» **EXERCISE DESCRIPTION**
Copy out precisely the lines beginning at the line that contains "Keep writing the" and ending at the line that contains "0.94).build('cap', M['dark_metal'], r)", including both.

» **SUPPLIED DATA**
********

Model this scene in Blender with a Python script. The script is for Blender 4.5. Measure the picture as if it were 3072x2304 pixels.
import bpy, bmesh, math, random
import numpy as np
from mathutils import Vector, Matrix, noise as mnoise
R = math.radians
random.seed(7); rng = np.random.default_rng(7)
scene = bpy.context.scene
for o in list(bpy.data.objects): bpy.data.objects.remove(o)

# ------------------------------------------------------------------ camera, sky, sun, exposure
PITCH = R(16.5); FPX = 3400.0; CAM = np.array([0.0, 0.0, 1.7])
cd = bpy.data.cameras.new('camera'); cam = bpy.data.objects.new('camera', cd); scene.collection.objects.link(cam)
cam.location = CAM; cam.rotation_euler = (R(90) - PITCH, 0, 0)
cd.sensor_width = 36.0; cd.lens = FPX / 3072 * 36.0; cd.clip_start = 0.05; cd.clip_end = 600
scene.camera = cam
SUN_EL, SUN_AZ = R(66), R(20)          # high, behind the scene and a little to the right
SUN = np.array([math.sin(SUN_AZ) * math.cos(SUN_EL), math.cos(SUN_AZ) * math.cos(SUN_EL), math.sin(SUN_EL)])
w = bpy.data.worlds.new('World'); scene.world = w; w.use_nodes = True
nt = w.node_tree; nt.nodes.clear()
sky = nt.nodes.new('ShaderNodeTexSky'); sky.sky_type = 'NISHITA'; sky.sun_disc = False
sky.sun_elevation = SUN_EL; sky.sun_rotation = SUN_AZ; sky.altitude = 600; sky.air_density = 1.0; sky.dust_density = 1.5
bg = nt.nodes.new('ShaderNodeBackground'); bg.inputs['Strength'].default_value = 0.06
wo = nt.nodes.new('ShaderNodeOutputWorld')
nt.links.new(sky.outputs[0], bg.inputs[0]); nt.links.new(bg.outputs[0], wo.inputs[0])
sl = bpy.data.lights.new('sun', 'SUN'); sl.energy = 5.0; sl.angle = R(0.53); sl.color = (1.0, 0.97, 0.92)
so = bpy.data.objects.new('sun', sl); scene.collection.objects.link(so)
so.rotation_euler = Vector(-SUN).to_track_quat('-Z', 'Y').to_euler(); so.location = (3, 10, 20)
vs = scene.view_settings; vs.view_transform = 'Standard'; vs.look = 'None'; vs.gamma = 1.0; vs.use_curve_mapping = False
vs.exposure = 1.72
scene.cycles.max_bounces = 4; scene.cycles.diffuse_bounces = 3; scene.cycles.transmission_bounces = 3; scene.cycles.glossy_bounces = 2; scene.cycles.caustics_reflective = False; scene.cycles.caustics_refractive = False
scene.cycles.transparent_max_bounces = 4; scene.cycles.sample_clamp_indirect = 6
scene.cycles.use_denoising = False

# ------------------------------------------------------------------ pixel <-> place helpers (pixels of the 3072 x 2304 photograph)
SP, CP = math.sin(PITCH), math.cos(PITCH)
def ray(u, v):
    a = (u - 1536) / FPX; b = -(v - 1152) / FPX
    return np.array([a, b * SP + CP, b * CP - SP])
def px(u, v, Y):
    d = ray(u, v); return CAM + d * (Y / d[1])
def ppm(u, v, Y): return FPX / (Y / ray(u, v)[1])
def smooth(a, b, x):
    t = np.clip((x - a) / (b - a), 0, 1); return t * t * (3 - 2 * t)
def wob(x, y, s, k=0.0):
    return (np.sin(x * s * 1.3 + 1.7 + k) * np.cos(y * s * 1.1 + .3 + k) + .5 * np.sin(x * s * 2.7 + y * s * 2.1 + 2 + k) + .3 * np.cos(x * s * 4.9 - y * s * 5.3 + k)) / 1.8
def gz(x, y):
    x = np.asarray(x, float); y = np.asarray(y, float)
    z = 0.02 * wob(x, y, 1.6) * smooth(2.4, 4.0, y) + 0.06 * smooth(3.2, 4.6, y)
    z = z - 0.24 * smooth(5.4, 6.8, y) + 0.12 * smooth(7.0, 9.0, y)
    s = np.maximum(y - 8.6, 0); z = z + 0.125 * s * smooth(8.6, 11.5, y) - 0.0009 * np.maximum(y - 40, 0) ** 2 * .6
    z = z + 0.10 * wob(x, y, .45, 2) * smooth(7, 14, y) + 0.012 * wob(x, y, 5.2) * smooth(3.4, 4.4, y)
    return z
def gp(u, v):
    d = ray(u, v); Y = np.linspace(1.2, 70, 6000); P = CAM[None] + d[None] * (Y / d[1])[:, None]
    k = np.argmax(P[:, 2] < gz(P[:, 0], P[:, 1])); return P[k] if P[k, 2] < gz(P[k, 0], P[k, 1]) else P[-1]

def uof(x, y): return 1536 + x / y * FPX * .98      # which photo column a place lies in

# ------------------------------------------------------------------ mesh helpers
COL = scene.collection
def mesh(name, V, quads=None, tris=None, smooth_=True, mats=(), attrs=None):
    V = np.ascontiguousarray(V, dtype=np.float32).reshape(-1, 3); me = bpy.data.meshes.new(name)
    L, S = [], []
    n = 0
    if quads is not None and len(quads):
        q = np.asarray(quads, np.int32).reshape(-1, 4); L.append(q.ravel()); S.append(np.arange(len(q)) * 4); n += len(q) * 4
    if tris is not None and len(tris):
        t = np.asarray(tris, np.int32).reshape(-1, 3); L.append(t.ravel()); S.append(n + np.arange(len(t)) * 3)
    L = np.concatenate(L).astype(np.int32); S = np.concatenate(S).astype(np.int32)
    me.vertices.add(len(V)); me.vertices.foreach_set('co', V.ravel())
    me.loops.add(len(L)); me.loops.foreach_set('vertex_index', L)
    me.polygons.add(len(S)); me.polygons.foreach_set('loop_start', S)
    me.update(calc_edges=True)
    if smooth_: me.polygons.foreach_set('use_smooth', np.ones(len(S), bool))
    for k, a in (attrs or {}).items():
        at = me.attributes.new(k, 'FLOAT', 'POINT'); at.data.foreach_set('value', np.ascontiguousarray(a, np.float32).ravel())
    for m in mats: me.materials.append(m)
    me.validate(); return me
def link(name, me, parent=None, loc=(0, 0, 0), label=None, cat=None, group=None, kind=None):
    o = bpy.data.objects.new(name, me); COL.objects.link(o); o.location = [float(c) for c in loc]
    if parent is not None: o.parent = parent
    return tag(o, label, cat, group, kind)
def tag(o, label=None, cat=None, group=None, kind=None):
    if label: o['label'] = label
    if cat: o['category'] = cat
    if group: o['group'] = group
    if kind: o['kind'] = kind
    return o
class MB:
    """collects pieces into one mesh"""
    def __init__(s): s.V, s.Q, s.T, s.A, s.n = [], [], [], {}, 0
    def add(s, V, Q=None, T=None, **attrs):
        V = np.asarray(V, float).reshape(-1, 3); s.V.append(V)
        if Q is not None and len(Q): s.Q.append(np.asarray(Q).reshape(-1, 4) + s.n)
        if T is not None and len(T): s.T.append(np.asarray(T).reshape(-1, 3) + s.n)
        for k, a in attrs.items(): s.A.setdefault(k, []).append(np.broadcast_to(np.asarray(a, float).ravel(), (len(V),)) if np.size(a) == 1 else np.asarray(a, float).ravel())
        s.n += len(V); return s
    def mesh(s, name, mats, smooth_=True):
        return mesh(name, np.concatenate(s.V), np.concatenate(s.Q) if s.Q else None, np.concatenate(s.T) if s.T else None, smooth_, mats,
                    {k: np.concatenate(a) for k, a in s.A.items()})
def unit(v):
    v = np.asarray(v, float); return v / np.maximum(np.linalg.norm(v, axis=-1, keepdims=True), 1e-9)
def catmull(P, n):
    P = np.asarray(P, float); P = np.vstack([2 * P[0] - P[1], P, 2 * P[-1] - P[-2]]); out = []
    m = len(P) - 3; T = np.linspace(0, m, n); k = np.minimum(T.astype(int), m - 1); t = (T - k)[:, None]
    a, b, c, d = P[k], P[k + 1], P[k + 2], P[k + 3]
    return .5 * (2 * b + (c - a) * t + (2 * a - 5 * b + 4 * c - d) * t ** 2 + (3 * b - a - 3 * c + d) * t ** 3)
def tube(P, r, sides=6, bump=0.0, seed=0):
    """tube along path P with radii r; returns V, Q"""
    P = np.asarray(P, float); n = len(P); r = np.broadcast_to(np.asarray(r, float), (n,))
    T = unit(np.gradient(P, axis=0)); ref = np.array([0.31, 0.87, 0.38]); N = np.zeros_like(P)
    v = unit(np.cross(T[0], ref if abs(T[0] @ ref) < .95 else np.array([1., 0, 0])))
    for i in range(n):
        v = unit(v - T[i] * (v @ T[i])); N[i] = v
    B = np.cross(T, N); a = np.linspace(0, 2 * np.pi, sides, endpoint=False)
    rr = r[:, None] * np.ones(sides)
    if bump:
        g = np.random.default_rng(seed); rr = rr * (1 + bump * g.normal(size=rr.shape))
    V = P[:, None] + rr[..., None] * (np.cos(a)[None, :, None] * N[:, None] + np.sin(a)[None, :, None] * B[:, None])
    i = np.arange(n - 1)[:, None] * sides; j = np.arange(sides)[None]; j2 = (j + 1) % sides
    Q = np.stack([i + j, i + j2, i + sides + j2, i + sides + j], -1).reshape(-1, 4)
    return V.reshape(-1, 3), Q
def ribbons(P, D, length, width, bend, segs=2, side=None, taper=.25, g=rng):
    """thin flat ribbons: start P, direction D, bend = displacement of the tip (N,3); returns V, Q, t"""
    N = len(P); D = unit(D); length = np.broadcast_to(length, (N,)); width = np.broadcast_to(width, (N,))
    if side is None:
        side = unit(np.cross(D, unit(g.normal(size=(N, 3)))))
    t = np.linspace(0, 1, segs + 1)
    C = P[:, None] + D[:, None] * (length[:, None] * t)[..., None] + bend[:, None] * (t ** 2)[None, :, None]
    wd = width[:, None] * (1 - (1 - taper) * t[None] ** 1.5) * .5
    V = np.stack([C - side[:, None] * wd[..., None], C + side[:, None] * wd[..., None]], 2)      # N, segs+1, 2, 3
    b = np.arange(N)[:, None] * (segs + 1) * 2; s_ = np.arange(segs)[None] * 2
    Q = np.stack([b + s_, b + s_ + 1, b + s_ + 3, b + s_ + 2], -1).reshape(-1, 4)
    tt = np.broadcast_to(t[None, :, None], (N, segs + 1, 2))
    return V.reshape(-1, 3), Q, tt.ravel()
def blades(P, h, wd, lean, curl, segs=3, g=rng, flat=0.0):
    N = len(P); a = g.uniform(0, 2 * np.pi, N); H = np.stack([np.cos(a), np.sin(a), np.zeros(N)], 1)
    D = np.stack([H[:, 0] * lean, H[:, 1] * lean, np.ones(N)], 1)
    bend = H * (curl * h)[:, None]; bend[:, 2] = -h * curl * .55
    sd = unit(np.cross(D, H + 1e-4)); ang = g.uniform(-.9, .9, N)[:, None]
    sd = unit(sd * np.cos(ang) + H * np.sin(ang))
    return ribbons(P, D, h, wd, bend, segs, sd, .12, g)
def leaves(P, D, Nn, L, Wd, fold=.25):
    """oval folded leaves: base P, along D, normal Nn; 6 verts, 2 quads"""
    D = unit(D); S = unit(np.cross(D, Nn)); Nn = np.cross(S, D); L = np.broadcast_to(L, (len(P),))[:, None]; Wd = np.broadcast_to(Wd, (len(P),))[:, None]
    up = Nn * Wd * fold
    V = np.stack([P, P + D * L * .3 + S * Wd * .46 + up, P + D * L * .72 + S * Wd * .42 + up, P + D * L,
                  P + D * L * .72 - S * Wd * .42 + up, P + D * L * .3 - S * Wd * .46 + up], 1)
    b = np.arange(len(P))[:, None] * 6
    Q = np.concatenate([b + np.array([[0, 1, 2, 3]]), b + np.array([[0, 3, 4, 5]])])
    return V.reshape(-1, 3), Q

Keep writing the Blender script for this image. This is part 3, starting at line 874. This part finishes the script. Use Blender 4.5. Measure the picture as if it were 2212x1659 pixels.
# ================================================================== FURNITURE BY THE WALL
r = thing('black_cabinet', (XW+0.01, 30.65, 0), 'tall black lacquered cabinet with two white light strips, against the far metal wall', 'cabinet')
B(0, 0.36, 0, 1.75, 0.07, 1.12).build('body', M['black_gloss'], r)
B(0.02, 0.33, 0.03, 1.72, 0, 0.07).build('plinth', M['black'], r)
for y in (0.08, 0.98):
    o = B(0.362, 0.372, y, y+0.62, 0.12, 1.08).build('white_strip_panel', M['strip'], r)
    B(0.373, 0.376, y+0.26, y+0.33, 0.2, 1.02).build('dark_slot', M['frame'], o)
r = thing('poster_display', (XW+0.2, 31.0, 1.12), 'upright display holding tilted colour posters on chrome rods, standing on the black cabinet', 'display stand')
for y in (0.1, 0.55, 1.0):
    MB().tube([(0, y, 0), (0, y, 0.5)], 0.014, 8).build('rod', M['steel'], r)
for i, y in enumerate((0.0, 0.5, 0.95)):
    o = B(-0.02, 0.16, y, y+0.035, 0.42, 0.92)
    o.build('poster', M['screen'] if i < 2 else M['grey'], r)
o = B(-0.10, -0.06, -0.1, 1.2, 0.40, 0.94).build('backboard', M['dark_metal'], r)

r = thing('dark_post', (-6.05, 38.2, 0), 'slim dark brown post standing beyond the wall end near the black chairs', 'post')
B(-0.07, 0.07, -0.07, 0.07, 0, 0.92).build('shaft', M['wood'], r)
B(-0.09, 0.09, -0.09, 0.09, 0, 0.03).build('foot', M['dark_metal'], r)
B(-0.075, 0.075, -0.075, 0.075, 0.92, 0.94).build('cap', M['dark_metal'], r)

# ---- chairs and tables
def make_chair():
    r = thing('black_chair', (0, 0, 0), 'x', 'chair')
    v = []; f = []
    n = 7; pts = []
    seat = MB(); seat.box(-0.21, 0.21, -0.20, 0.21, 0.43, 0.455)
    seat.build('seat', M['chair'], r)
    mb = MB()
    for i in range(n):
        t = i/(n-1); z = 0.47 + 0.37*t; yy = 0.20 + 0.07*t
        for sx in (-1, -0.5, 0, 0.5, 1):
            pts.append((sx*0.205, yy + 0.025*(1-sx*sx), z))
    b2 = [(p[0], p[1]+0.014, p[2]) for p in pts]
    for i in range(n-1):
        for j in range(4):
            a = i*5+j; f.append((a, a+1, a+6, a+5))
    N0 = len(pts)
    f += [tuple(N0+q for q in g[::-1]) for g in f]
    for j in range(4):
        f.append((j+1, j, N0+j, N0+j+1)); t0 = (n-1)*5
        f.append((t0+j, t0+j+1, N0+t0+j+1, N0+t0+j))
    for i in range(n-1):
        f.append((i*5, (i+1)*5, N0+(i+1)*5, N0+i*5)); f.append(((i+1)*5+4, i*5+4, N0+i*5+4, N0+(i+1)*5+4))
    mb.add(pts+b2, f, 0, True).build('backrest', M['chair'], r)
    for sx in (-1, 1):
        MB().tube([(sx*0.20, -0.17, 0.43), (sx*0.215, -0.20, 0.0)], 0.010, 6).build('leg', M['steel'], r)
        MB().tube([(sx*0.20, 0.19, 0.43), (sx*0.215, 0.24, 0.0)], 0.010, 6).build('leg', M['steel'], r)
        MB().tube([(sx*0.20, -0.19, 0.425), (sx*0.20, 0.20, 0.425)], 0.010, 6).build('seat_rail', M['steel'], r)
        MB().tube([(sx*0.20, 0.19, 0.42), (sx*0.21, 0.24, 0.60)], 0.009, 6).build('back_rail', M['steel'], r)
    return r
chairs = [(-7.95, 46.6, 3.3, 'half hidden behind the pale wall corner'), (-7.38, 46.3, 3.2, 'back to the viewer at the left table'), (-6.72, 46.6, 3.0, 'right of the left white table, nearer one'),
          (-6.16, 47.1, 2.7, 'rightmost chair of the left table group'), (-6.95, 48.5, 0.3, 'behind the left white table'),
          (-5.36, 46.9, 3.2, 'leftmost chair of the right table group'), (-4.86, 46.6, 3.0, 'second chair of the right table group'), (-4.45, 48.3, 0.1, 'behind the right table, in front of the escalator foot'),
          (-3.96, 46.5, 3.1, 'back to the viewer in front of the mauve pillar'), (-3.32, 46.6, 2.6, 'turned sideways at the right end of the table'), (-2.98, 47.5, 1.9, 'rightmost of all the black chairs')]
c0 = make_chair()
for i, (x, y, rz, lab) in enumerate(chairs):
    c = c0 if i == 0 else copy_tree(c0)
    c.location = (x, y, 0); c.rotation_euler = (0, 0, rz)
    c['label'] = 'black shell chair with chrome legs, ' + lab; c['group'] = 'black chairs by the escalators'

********

» **WORKED ANSWER**
Keep writing the Blender script for this image. This is part 3, starting at line 874. This part finishes the script. Use Blender 4.5. Measure the picture as if it were 2212x1659 pixels.
# ================================================================== FURNITURE BY THE WALL
r = thing('black_cabinet', (XW+0.01, 30.65, 0), 'tall black lacquered cabinet with two white light strips, against the far metal wall', 'cabinet')
B(0, 0.36, 0, 1.75, 0.07, 1.12).build('body', M['black_gloss'], r)
B(0.02, 0.33, 0.03, 1.72, 0, 0.07).build('plinth', M['black'], r)
for y in (0.08, 0.98):
    o = B(0.362, 0.372, y, y+0.62, 0.12, 1.08).build('white_strip_panel', M['strip'], r)
    B(0.373, 0.376, y+0.26, y+0.33, 0.2, 1.02).build('dark_slot', M['frame'], o)
r = thing('poster_display', (XW+0.2, 31.0, 1.12), 'upright display holding tilted colour posters on chrome rods, standing on the black cabinet', 'display stand')
for y in (0.1, 0.55, 1.0):
    MB().tube([(0, y, 0), (0, y, 0.5)], 0.014, 8).build('rod', M['steel'], r)
for i, y in enumerate((0.0, 0.5, 0.95)):
    o = B(-0.02, 0.16, y, y+0.035, 0.42, 0.92)
    o.build('poster', M['screen'] if i < 2 else M['grey'], r)
o = B(-0.10, -0.06, -0.1, 1.2, 0.40, 0.94).build('backboard', M['dark_metal'], r)

r = thing('dark_post', (-6.05, 38.2, 0), 'slim dark brown post standing beyond the wall end near the black chairs', 'post')
B(-0.07, 0.07, -0.07, 0.07, 0, 0.92).build('shaft', M['wood'], r)
B(-0.09, 0.09, -0.09, 0.09, 0, 0.03).build('foot', M['dark_metal'], r)
B(-0.075, 0.075, -0.075, 0.075, 0.92, 0.94).build('cap', M['dark_metal'], r)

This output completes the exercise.